▶ DATA SECTION
────────
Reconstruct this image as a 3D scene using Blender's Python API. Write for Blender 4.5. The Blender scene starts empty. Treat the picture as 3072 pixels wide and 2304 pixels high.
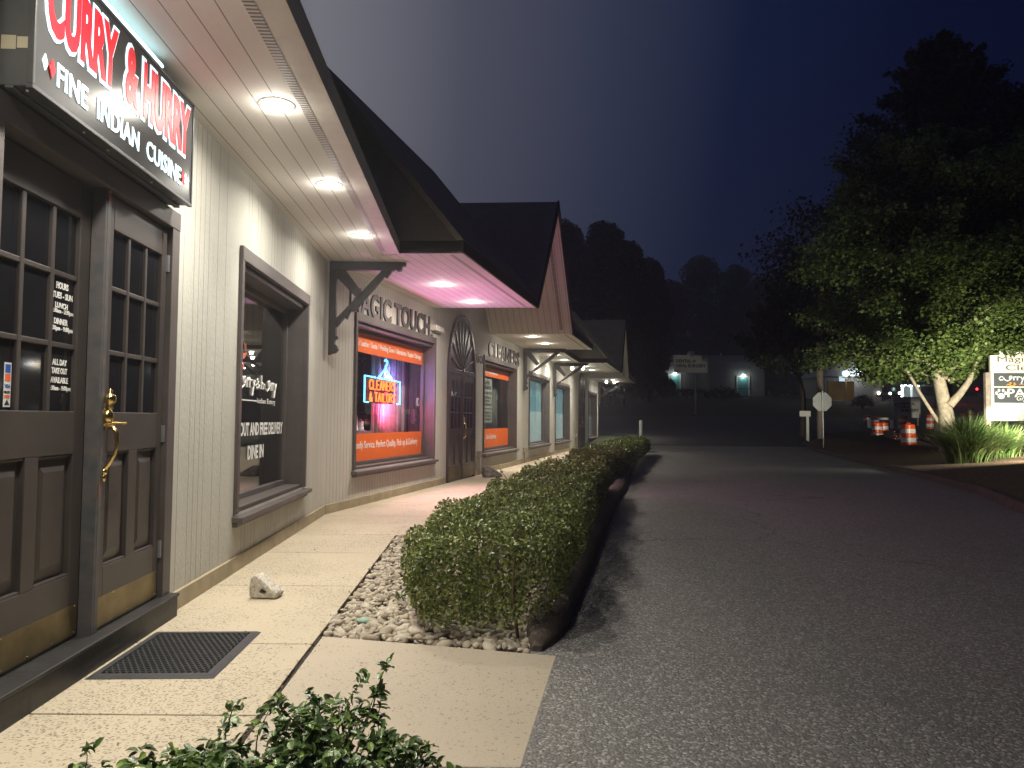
import bpy, math, random
import numpy as np
from mathutils import Vector, Matrix, Euler
random.seed(7); rng = np.random.default_rng(11)
sc = bpy.context.scene
COL = sc.collection
R = math.radians
HAZE = .0026

# ------------------------------------------------------------------ helpers
def tag(o, label, cat, group=None, kind=None):
    o['label'] = label; o['category'] = cat
    if group: o['group'] = group
    if kind: o['kind'] = kind
    return o

def empty(name, loc, label, cat, group=None, rz=0.0):
    o = bpy.data.objects.new(name, None); COL.objects.link(o)
    o.location = loc; o.rotation_euler = (0, 0, rz); o.empty_display_size = .1
    return tag(o, label, cat, group)

class Fr:
    """a wall frame: s along the wall, o outwards, z up"""
    def __init__(s, a, b):
        s.a = np.array(a, float); s.b = np.array(b, float)
        d = s.b - s.a; s.L = float(np.hypot(*d)); s.d = d / s.L; s.n = np.array([s.d[1], -s.d[0]])
    def __call__(s, u, o, z):
        p = s.a + s.d * u + s.n * o
        return (p[0], p[1], z)
    def inv(s, x, y):
        p = np.array([x, y]) - s.a
        return float(p @ s.d), float(p @ s.n)

class XY:
    """plain frame: x along s, -y outwards (facing the camera)"""
    def __init__(s, x=0, y=0, rz=0):
        s.x, s.y = x, y; s.c, s.sn = math.cos(rz), math.sin(rz)
    def __call__(s, u, o, z):
        return (s.x + s.c * u + s.sn * o, s.y + s.sn * u - s.c * o, z)

class MB:
    def __init__(s): s.v = []; s.f = []; s.m = []; s.uv = []; s.sm = []
    def add(s, vs, fs, mi=0, uvs=None, smooth=False):
        b = len(s.v); s.v += [tuple(map(float, p)) for p in vs]
        for k, f in enumerate(fs):
            s.f.append(tuple(b + i for i in f)); s.m.append(mi); s.sm.append(smooth)
            s.uv.append([uvs[i] for i in f] if uvs is not None else [(0, 0)] * len(f))
    def poly(s, vs, uvs=None, mi=0): s.add(vs, [tuple(range(len(vs)))], mi, uvs)
    def box(s, fr, s0, s1, o0, o1, z0, z1, mi=0):
        c = [fr(a, b, z) for z in (z0, z1) for (a, b) in ((s0, o0), (s1, o0), (s1, o1), (s0, o1))]
        s.add(c, [(0, 1, 2, 3), (7, 6, 5, 4), (0, 4, 5, 1), (1, 5, 6, 2), (2, 6, 7, 3), (3, 7, 4, 0)], mi)
    def prism(s, base, top, mi=0, smooth=False):
        n = len(base)
        s.add(list(base) + list(top), [tuple(range(n))[::-1], tuple(range(n, 2 * n))] +
              [(i, (i + 1) % n, n + (i + 1) % n, n + i) for i in range(n)], mi, smooth=smooth)
    def tube(s, pts, r, n=8, mi=0, cap=True, smooth=True):
        pts = [Vector(p) for p in pts]; k = len(pts)
        rs = r if isinstance(r, (list, tuple)) else [r] * k
        ref = None; vs = []
        for i, p in enumerate(pts):
            t = (pts[min(i + 1, k - 1)] - pts[max(i - 1, 0)])
            t = t.normalized() if t.length > 1e-9 else Vector((0, 0, 1))
            if ref is None:
                ref = Vector((1, 0, 0)) if abs(t.z) > .8 else Vector((0, 0, 1))
            a = (ref - t * ref.dot(t)).normalized(); b = t.cross(a); ref = a
            for j in range(n):
                w = 2 * math.pi * j / n
                vs.append(p + (a * math.cos(w) + b * math.sin(w)) * rs[i])
        fs = [(i * n + j, i * n + (j + 1) % n, (i + 1) * n + (j + 1) % n, (i + 1) * n + j) for i in range(k - 1) for j in range(n)]
        s.add(vs, fs, mi, smooth=smooth)
        if cap:
            s.add(vs[:n], [tuple(range(n))[::-1]], mi); s.add(vs[-n:], [tuple(range(n))], mi)
    def lathe(s, c, prof, n=24, mi=0, smooth=True):
        vs = []
        for (r, z) in prof:
            for j in range(n):
                w = 2 * math.pi * j / n
                vs.append((c[0] + r * math.cos(w), c[1] + r * math.sin(w), c[2] + z))
        k = len(prof)
        s.add(vs, [(i * n + j, i * n + (j + 1) % n, (i + 1) * n + (j + 1) % n, (i + 1) * n + j) for i in range(k - 1) for j in range(n)], mi, smooth=smooth)
    def ball(s, c, r, n=12, mi=0, sq=(1, 1, 1)):
        k = n // 2; vs = []
        for i in range(k + 1):
            t = math.pi * i / k
            for j in range(n):
                w = 2 * math.pi * j / n
                vs.append((c[0] + sq[0] * r * math.sin(t) * math.cos(w), c[1] + sq[1] * r * math.sin(t) * math.sin(w), c[2] - sq[2] * r * math.cos(t)))
        s.add(vs, [(i * n + j, i * n + (j + 1) % n, (i + 1) * n + (j + 1) % n, (i + 1) * n + j) for i in range(k) for j in range(n)], mi, smooth=True)
    def build(s, name, mats, parent=None, bevel=0.0, loc=None):
        mats = mats if isinstance(mats, (list, tuple)) else [mats]
        off = np.zeros(3)
        if parent is not None:
            off = np.array(world_loc(parent))
        elif loc is not None:
            off = np.array(loc, float)
        me = bpy.data.meshes.new(name)
        me.from_pydata([tuple(np.array(p) - off) for p in s.v], [], s.f)
        for m in mats: me.materials.append(m)
        me.polygons.foreach_set('material_index', s.m)
        me.polygons.foreach_set('use_smooth', s.sm)
        ul = me.uv_layers.new(name='UVMap')
        ul.data.foreach_set('uv', np.array([c for f in s.uv for c in f], dtype=np.float32).ravel())
        me.update()
        o = bpy.data.objects.new(name, me); COL.objects.link(o)
        if parent is not None: o.parent = parent
        elif loc is not None: o.location = loc
        if bevel:
            b = o.modifiers.new('Bevel', 'BEVEL'); b.width = bevel; b.segments = 2; b.limit_method = 'ANGLE'; b.angle_limit = R(50)
            b.harden_normals = False
        return o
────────
▶ REQUIRED TASK
Look through the data above. Find each line with the string "scene" and copy it.

▶ EXERCISE RESPONSE
Reconstruct this image as a 3D scene using Blender's Python API. Write for Blender 4.5. The Blender scene starts empty. Treat the picture as 3072 pixels wide and 2304 pixels high.
sc = bpy.context.scene